Academic subjects should be taught at school to all students. Obviously, how these subjects are taught is crucial but just because acquiring knowledge is difficult does not mean it is not for all pupils. While the best schools have continued to teach content knowledge, those who have abandoned knowledge have done so with the best of intentions.
But it is misguided to believe that "dumbed down" knowledge or using technology can compensate for the hard graft of knowing what you didn't know.
To deny children academic knowledge is to deny to the very children who need the knowledge the most the means by which they can succeed in life. Worse still is the return to the belief that some children can't handle knowledge. If this was so then why have national education systems?
All children deserve the chance to know more than what their culture and community can teach them. It is true some will go further than others but all must have the opportunity. Let's bring back content knowledge into our schools, before, as Gabriel the lawyer reminds us, there is no knowledge left to teach.
• Elizabeth Rata is an associate professor in the University of Auckland education faculty. Her article The Politics of Knowledge in Education won the 2012 British Educational Research Journal paper of the year.

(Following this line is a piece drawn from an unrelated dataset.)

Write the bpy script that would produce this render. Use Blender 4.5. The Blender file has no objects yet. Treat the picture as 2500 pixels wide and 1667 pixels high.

1) Angela Roberts, president, Post Primary Teachers' Association
Since the New Zealand curriculum was introduced in 2008, we have seen a significant shift in how we approach the teaching of knowledge in our schools. We haven't replaced knowledge with skills and competencies. Rather, we, as teachers and leaders, are more conscious about ensuring that we take the opportunity to teach skills and competencies alongside knowledge. The fact that subject-specific expertise is still required of teachers in secondary schools is evidence that academic knowledge is still the major focus of classroom teaching. We do need more than "experience" but without being competent, creative thinkers and effective collaborators we cannot hope that our children will take the knowledge that we impart and create new knowledge and innovative solutions to lead us into a bright future.

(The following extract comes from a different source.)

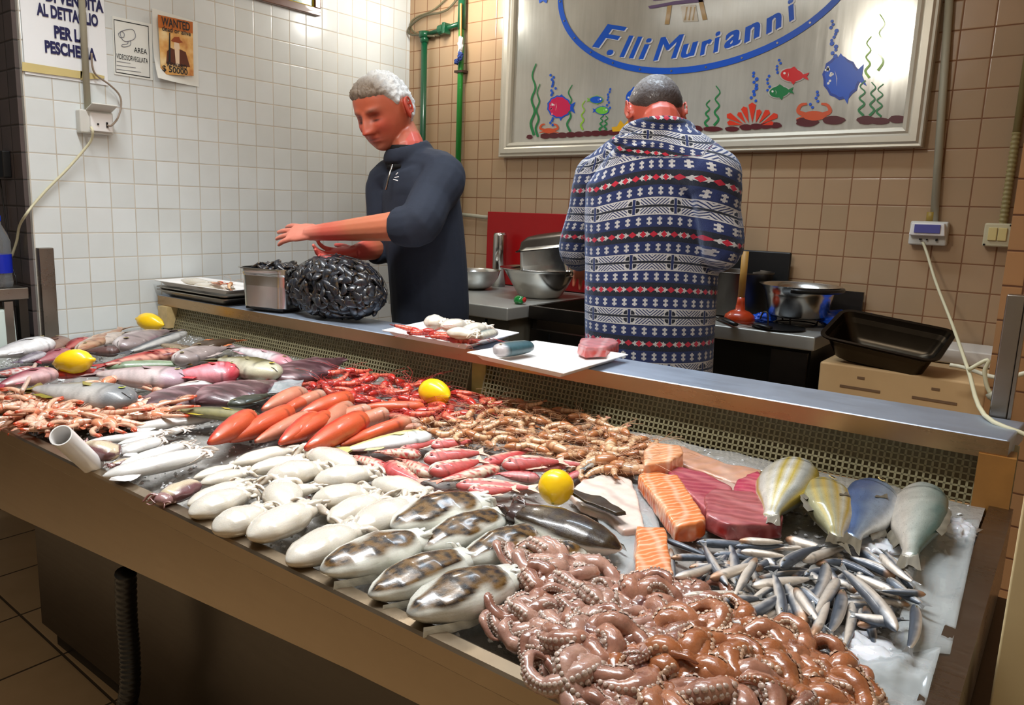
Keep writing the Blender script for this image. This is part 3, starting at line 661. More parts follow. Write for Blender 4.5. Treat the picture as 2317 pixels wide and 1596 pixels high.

2) Dr John Langley, member of the Minister of Education's Forum on Student Achievement
Elizabeth has a point. I have a colleague who once said, "Process without a product is nothing more than recreation." Teaching is the process and knowledge is the product. Both are needed if our young are to realise their true potential. Sure, knowledge changes and is built on over time but it is what makes us human. It has concerned me in recent years that our increased ease and ability to access information has been confused for and, in some cases, provided an argument for, not actually learning something. The two are not the same. It is very hard to have an intelligent conversation with someone who constantly has to rush away to a computer to find out what their next salient point is going to be. As with most things in life the issue here is one of balance. It is right and proper that such public discussion should take place.
3) Allan Vester, chairman of the NZ Secondary Principals' Council and head of Edgewater College in Pakuranga, East Auckland
The curriculum is now far less prescriptive about the knowledge base that the key competencies and skills are taught in. However, that is not the same thing as saying there is to be no knowledge. The skills, competencies and values can't be taught as standalone items. What the curriculum does is give schools and teachers more flexibility about what context they are taught and practised in. I believe that the ability to synthesise information, data and situations and then arrive at a solution is what defines intelligence, rather than our ability to remember and marshal together a discrete body of knowledge. Just as acquiring academic knowledge requires effort and time, so too does the acquisition of skills and competencies. It will be a sad day in education if teachers are judged solely on what they know and not on their ability to encourage, engage and inspire their students to become lifelong learners.